Орлов посмел вынести сор из избы, к тому же он настаивает на своей невиновности — такого в 5-м отделе стерпеть не могли. В тот же день Николаев и Ушаков вызывают флагмана на очередной допрос, который длится четверо суток... Ура! Можно праздновать победу — Орлов вновь признал себя виновным. Результат этот следует закрепить, и через несколько дней начинается новый четырехсуточный допрос. Видимо, до Ежова все же дошли какие-то сведения о поведении и состоянии Орлова, и от Ушакова потребовали объяснений. В справке, подготовленной Ушаковым 13 августа 1937 года, указано, что он неоднократно вызывал Орлова на допросы, на которых тот якобы «хитрил», а поэтому он, Ушаков, отправил его в Лефортовскую тюрьму, после чего «он заговорил со следствием другим языком». Подобное объяснение, видимо, вполне удовлетворило Ежова и Фриновского.
После всех этих передряг Орлов уже без сопротивления писал обширные признательные показания, на основании которых Ушаковым и Николаевым составлялись протоколы допросов. Один из них (от 28—29 октября 1937 года) напечатан на 100 листах. Обвинительное заключение по делу составлено также Ушаковым и утверждено Николаевым-Журидом. Военной коллегии оставалось только отштамповать свое решение — 28 июля 1938 года она приговаривает Орлова к расстрелу.
Сфальсифицированные материалы заложил Ушаков и в дело корпусного комиссара Б.У. Троянкера, арестованного 22 ноября
1937 года по справке, составленной Н.Г. Николаевым-Журидом. В день ареста Ушаков дважды (видимо, чтобы ошеломить его окончательно) допрашивает Троянкера. В результате тот пишет короткое заявление на имя Ежова, в котором указывает, что он, Троянкер, встает на путь раскаяния и, видя всю бесцельность дальнейшего запирательства, признает свое участие в антисоветском военном заговоре, в который был завербован в 1935 году заместителем начальника Политуправления РКЕСА А.С. Булиным.
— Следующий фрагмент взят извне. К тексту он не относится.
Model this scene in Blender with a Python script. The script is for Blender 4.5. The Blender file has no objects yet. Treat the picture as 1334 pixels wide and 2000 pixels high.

В деле Троянкера имеются протоколы его допросов. В одном из них (от 3 июля
1938 года) он называет около 50 человек, лично им завербованных в заговор. Всего же в деле находится два протокола допроса, хотя вызывался он на них 45 раз. Военная коллегия 28 июля 1938 года приговорила Бенедикта Устиновича Троянкера к высшей мере наказания — расстрелу.
По ходу повествования называлось немало фамилий следователей Главного Управления Государственной Безопасности, в том числе из Особого отдела. Анализируя, по возможности, на примере конкретных дел методы работы офицеров НКВД, их подходы к подследственным, формы влияния на них и стиль поведения, видим, что у них много общего, стандартно-трафаретного, грубо-нажимного. Характерной для этого звена была и еще одна особенность — низкий уровень образования. Оно было, как правило, начальным или, как тогда писали в анкетах — низшим.